- Requirements -
Copy the data precisely, keeping every character.

- Dataset extract -
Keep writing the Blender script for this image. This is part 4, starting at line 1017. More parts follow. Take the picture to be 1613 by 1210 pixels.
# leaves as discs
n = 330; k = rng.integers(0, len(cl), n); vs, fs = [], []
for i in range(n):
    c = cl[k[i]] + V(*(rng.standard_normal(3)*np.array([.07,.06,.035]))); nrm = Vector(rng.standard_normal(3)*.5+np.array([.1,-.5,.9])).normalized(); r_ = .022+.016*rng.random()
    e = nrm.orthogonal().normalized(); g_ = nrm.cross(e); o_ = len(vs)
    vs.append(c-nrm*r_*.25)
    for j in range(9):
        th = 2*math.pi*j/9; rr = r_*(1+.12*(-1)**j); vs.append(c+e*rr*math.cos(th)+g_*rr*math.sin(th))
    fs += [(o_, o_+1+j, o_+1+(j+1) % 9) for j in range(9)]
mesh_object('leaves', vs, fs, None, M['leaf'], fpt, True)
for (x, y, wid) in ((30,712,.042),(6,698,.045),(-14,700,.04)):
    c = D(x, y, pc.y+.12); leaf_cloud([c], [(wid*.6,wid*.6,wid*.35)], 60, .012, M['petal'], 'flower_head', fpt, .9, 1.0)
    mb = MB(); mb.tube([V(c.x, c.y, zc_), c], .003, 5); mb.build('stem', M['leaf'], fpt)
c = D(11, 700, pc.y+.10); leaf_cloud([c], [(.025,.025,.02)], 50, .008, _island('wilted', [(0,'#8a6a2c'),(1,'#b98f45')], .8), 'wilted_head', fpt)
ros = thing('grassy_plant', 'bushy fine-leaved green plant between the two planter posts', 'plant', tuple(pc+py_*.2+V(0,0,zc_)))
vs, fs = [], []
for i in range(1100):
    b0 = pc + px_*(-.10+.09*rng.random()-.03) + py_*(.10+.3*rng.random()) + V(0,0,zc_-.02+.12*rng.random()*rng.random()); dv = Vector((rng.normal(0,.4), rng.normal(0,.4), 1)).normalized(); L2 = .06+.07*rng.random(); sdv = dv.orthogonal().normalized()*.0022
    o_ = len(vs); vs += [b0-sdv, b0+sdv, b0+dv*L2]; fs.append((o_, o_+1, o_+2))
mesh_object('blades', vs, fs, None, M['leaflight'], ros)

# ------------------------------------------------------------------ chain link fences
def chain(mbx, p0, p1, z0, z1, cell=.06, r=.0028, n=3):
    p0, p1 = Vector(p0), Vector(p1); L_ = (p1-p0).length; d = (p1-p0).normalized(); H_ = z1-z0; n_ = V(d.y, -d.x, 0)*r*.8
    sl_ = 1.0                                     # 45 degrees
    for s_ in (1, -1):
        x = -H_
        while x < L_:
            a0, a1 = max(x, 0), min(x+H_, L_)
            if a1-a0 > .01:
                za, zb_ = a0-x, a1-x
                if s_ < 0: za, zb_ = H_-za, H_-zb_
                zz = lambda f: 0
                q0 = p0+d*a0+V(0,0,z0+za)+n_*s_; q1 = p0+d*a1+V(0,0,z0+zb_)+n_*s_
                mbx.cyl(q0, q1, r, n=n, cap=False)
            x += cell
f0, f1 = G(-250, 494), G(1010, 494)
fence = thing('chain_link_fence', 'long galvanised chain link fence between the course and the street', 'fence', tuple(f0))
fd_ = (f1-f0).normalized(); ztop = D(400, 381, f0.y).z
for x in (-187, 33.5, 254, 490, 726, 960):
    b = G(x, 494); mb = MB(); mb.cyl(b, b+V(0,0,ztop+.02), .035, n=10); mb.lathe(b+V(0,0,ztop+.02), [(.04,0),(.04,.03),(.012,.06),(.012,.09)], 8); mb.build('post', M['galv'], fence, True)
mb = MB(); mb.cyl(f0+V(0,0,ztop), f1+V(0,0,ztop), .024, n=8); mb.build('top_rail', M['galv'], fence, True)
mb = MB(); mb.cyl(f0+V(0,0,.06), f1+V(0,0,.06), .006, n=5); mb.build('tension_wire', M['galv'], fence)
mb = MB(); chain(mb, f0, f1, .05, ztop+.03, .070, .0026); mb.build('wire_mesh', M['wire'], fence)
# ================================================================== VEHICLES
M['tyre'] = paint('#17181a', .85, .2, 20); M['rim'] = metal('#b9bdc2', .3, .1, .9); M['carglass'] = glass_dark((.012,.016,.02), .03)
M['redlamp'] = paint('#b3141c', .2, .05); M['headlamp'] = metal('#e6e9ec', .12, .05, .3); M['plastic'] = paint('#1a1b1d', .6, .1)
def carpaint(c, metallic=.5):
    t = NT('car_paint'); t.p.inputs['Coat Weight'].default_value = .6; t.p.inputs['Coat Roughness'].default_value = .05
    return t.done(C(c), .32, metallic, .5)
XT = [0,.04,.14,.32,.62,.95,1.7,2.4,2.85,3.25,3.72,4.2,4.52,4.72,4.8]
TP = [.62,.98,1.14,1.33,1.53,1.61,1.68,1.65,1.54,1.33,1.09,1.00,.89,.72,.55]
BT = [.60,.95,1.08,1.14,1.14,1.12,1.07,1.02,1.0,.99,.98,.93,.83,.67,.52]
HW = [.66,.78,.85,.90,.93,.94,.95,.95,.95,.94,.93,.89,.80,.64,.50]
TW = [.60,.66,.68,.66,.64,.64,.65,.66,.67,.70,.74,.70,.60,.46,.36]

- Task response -
Keep writing the Blender script for this image. This is part 4, starting at line 1017. More parts follow. Take the picture to be 1613 by 1210 pixels.
# leaves as discs
n = 330; k = rng.integers(0, len(cl), n); vs, fs = [], []
for i in range(n):
    c = cl[k[i]] + V(*(rng.standard_normal(3)*np.array([.07,.06,.035]))); nrm = Vector(rng.standard_normal(3)*.5+np.array([.1,-.5,.9])).normalized(); r_ = .022+.016*rng.random()
    e = nrm.orthogonal().normalized(); g_ = nrm.cross(e); o_ = len(vs)
    vs.append(c-nrm*r_*.25)
    for j in range(9):
        th = 2*math.pi*j/9; rr = r_*(1+.12*(-1)**j); vs.append(c+e*rr*math.cos(th)+g_*rr*math.sin(th))
    fs += [(o_, o_+1+j, o_+1+(j+1) % 9) for j in range(9)]
mesh_object('leaves', vs, fs, None, M['leaf'], fpt, True)
for (x, y, wid) in ((30,712,.042),(6,698,.045),(-14,700,.04)):
    c = D(x, y, pc.y+.12); leaf_cloud([c], [(wid*.6,wid*.6,wid*.35)], 60, .012, M['petal'], 'flower_head', fpt, .9, 1.0)
    mb = MB(); mb.tube([V(c.x, c.y, zc_), c], .003, 5); mb.build('stem', M['leaf'], fpt)
c = D(11, 700, pc.y+.10); leaf_cloud([c], [(.025,.025,.02)], 50, .008, _island('wilted', [(0,'#8a6a2c'),(1,'#b98f45')], .8), 'wilted_head', fpt)
ros = thing('grassy_plant', 'bushy fine-leaved green plant between the two planter posts', 'plant', tuple(pc+py_*.2+V(0,0,zc_)))
vs, fs = [], []
for i in range(1100):
    b0 = pc + px_*(-.10+.09*rng.random()-.03) + py_*(.10+.3*rng.random()) + V(0,0,zc_-.02+.12*rng.random()*rng.random()); dv = Vector((rng.normal(0,.4), rng.normal(0,.4), 1)).normalized(); L2 = .06+.07*rng.random(); sdv = dv.orthogonal().normalized()*.0022
    o_ = len(vs); vs += [b0-sdv, b0+sdv, b0+dv*L2]; fs.append((o_, o_+1, o_+2))
mesh_object('blades', vs, fs, None, M['leaflight'], ros)

# ------------------------------------------------------------------ chain link fences
def chain(mbx, p0, p1, z0, z1, cell=.06, r=.0028, n=3):
    p0, p1 = Vector(p0), Vector(p1); L_ = (p1-p0).length; d = (p1-p0).normalized(); H_ = z1-z0; n_ = V(d.y, -d.x, 0)*r*.8
    sl_ = 1.0                                     # 45 degrees
    for s_ in (1, -1):
        x = -H_
        while x < L_:
            a0, a1 = max(x, 0), min(x+H_, L_)
            if a1-a0 > .01:
                za, zb_ = a0-x, a1-x
                if s_ < 0: za, zb_ = H_-za, H_-zb_
                zz = lambda f: 0
                q0 = p0+d*a0+V(0,0,z0+za)+n_*s_; q1 = p0+d*a1+V(0,0,z0+zb_)+n_*s_
                mbx.cyl(q0, q1, r, n=n, cap=False)
            x += cell
f0, f1 = G(-250, 494), G(1010, 494)
fence = thing('chain_link_fence', 'long galvanised chain link fence between the course and the street', 'fence', tuple(f0))
fd_ = (f1-f0).normalized(); ztop = D(400, 381, f0.y).z
for x in (-187, 33.5, 254, 490, 726, 960):
    b = G(x, 494); mb = MB(); mb.cyl(b, b+V(0,0,ztop+.02), .035, n=10); mb.lathe(b+V(0,0,ztop+.02), [(.04,0),(.04,.03),(.012,.06),(.012,.09)], 8); mb.build('post', M['galv'], fence, True)
mb = MB(); mb.cyl(f0+V(0,0,ztop), f1+V(0,0,ztop), .024, n=8); mb.build('top_rail', M['galv'], fence, True)
mb = MB(); mb.cyl(f0+V(0,0,.06), f1+V(0,0,.06), .006, n=5); mb.build('tension_wire', M['galv'], fence)
mb = MB(); chain(mb, f0, f1, .05, ztop+.03, .070, .0026); mb.build('wire_mesh', M['wire'], fence)
# ================================================================== VEHICLES
M['tyre'] = paint('#17181a', .85, .2, 20); M['rim'] = metal('#b9bdc2', .3, .1, .9); M['carglass'] = glass_dark((.012,.016,.02), .03)
M['redlamp'] = paint('#b3141c', .2, .05); M['headlamp'] = metal('#e6e9ec', .12, .05, .3); M['plastic'] = paint('#1a1b1d', .6, .1)
def carpaint(c, metallic=.5):
    t = NT('car_paint'); t.p.inputs['Coat Weight'].default_value = .6; t.p.inputs['Coat Roughness'].default_value = .05
    return t.done(C(c), .32, metallic, .5)
XT = [0,.04,.14,.32,.62,.95,1.7,2.4,2.85,3.25,3.72,4.2,4.52,4.72,4.8]
TP = [.62,.98,1.14,1.33,1.53,1.61,1.68,1.65,1.54,1.33,1.09,1.00,.89,.72,.55]
BT = [.60,.95,1.08,1.14,1.14,1.12,1.07,1.02,1.0,.99,.98,.93,.83,.67,.52]
HW = [.66,.78,.85,.90,.93,.94,.95,.95,.95,.94,.93,.89,.80,.64,.50]
TW = [.60,.66,.68,.66,.64,.64,.65,.66,.67,.70,.74,.70,.60,.46,.36]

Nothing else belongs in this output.